A Party compelled to disclose Confidential Information by any law, judicial, administrative or law enforcement authority shall promptly inform the other Party of that fact, provided that the authority or the law stipulates that sharing this information between the Parties is prohibited. The duties imposed by this Clause shall survive the termination of this Agreement for 5 (five) years. The termination of this Agreement shall not release the Parties from their respective obligations under this Clause. Upon termination of this Agreement or at any other time requested by a party, the other party shall return or destroy all Confidential Information.

Both parties will post on their respective Web sites their privacy policies and adhere to their privacy policies, which will abide by applicable laws. Failure to post a privacy policy, or non-adherence to such privacy policy, is grounds for immediate cancellation of the IO by the other party.

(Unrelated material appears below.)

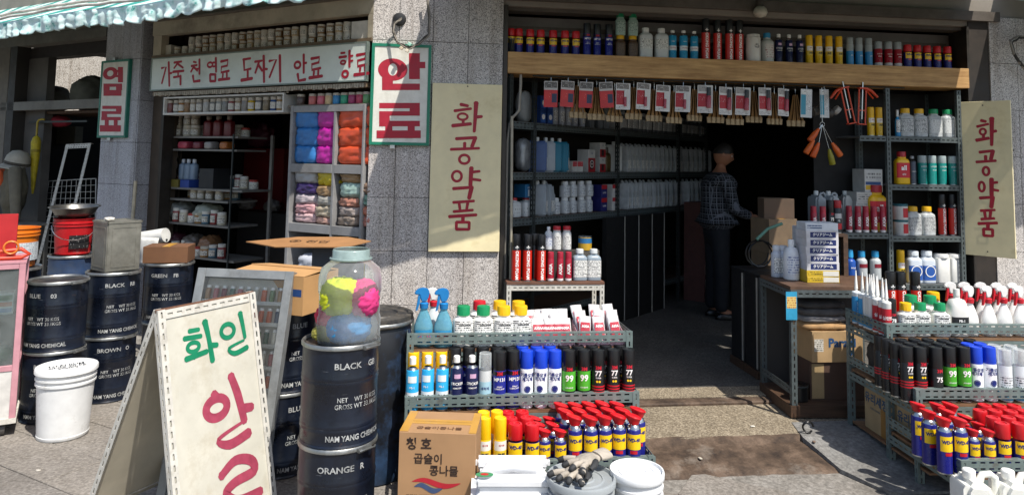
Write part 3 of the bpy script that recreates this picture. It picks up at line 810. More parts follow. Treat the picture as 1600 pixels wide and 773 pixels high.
pillar(FL, [2.93, 3.22, 3.50], ZT, 0.0, 0.40, GR2, 'blue grey granite pillar left of the drum stack', side=(2.93, [-0.40, -0.2, -0.004]))
# shutter guides and jambs
def single(name, me, label, cat, group=None):
    o = link(name, me); return tag(o, label, cat, group)
def centred(me):
    c = Vector((0, 0, 0))
    for v in me.vertices: c += v.co
    c /= len(me.vertices); z = min(v.co.z for v in me.vertices); c.z = z
    me.transform(Matrix.Translation(-c)); return me, Matrix.Translation(c)
def solid(name, me, label, cat, group=None):
    me, M = centred(me); o = link(name, me, None, M); return tag(o, label, cat, group)
M_GUIDE = mat('3d3833', 0.45, 0.5, 0.2)
bpart('shutter_guide', fbox(FR, 1.052, 1.085, -0.12, 0.012, 0.08, 2.86, M_GUIDE))
bpart('door_jamb', fbox(FR, 5.215, 5.41, -0.25, -0.01, 0.02, 2.95, M_DARKWOOD))
bpart('shutter_guide', fbox(FR, 5.19, 5.213, -0.16, 0.0, 0.08, 2.86, M_GUIDE))
bpart('door_jamb', fbox(FL, 2.70, 2.925, -0.30, -0.16, 0.01, 2.95, M_FRAMEB))
bpart('shutter_guide', fbox(FL, 2.66, 2.70, -0.22, -0.10, 0.01, 2.90, M_GUIDE))
# header over the right shop: boards and rolled shutter box
M_HEAD = mat('6a6158', 0.55, 0.1, 0.14, scale=7, dirt='3a332c')
bpart('header_board', fbox(FR, 1.05, 5.5, -0.10, 0.03, 2.905, 2.99, M_HEAD))
bpart('header_board', fbox(FR, 1.05, 5.3, -0.20, -0.06, 2.83, 2.885, mat('534b43', 0.6, wear=0.15, scale=7)))
bpart('shutter_box', fbox(FR, 1.05, 5.4, -0.55, -0.27, 2.66, 2.82, mat('7a7672', 0.6, wear=0.12, scale=6)))
bpart('shutter_rail', fbox(FR, 1.09, 5.2, -0.30, -0.262, 2.70, 2.74, M_HEAD))
bpart('recess_back', fbox(FR, 1.09, 5.2, -0.60, -0.57, 2.30, 2.85, mat('35302b', 0.8, wear=0.2, scale=5)))
# timber beam that serves as a shelf
def wood(c0, c1, key, sc=(2.2, 30, 30)):
    if key in MATS: return MATS[key]
    m, t, b = new_mat(key); v = coords(t, sc); n = noise_node(t, v, 1.6, 8, 0.65); n2 = noise_node(t, coords(t, 2.0), 2.0, 5)
    col = ramp(t, n.outputs[0], [(0.28, c0), (0.5, tuple((a + b_) / 2 for a, b_ in zip(c0, c1))), (0.72, c1)])
    col = mixc(t, 0.5, col, ramp(t, n2.outputs[0], [(0.3, (0.6, 0.56, 0.5)), (0.6, (1, 1, 1))]), 'MULTIPLY')
    t.links.new(col, b.inputs['Base Color']); b.inputs['Roughness'].default_value = 0.6
    bump(t, b, n.outputs[0], 0.003, 0.3); MATS[key] = m; return m
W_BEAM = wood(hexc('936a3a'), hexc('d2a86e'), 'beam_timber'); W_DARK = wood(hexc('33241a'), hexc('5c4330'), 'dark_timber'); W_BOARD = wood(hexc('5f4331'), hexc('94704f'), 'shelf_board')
def framed(name, F, u, n, z, L, wd_, h, m, label, cat, bevel=0.003):
    """board lying along a frame: local x runs along u"""
    me = MB().box(0, L, -wd_, 0, 0, h).mesh(m, bevel=bevel, bseg=1)
    M = Matrix.Translation(F.pt(u, n, z)) @ Matrix.Rotation(math.atan2(F.d.y, F.d.x), 4, 'Z')
    M = M @ Matrix.Translation((0, wd_, 0))
    return tag(link(name, me, None, M), label, cat)
framed('timber_beam', FR, 1.087, 0.02, 2.30, 4.10, 0.30, 0.175, W_BEAM, 'long bare timber beam over shop entrance holding a row of cans', 'beam')

# ---- left shop front
bpart('header_board', fbox(FL, 0.0, 2.76, -0.08, 0.0, 2.745, 2.88, M_CREAM))
bpart('window_frame', fbox(FL, 2.62, 2.74, -0.08, 0.0, 2.52, 2.743, M_CREAM))
bpart('window_frame', fbox(FL, 0.0, 0.05, -0.08, 0.0, 2.52, 2.743, M_CREAM))
bpart('window_sill', fbox(FL, 0.0, 2.74, -0.30, 0.012, 2.522, 2.548, mat('6d5b47', 0.6, wear=0.15, scale=8)))
bpart('window_back', fbox(FL, 0.0, 2.74, -0.34, -0.31, 2.52, 2.90, mat('3d2a20', 0.8, wear=0.2)))
bpart('soffit', fbox(FL, 0.0, 2.76, -0.36, 0.03, 2.882, 2.90, mat('6f675d', 0.8)))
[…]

Both parties will at all times comply with all local laws, and regulations.

XIV. MISCELLANEOUS

Assignment. No Party may assign, transfer or otherwise dispose of any of its rights (or assign, transfer or otherwise dispose of any of its obligations) under this Agreement without the prior written consent of the other Party (such consent not to be unreasonably withheld or delayed).

Severability. In case that any one or more of the provisions contained in this Agreement, or any application thereof, shall be invalid, illegal or unenforceable in any respect, the validity, legality and enforceability of the remaining provisions contained in this Agreement, and any other applications thereof, shall not in any way be affected or impaired thereby.

Governing Law. The terms shall be subject to Austrian law, excluding the UN Convention of International Sale of Goods and the reference norms (IPRG, EVÜ, etc.). The exclusive place of jurisdiction is the relevant court in Vienna, Austria.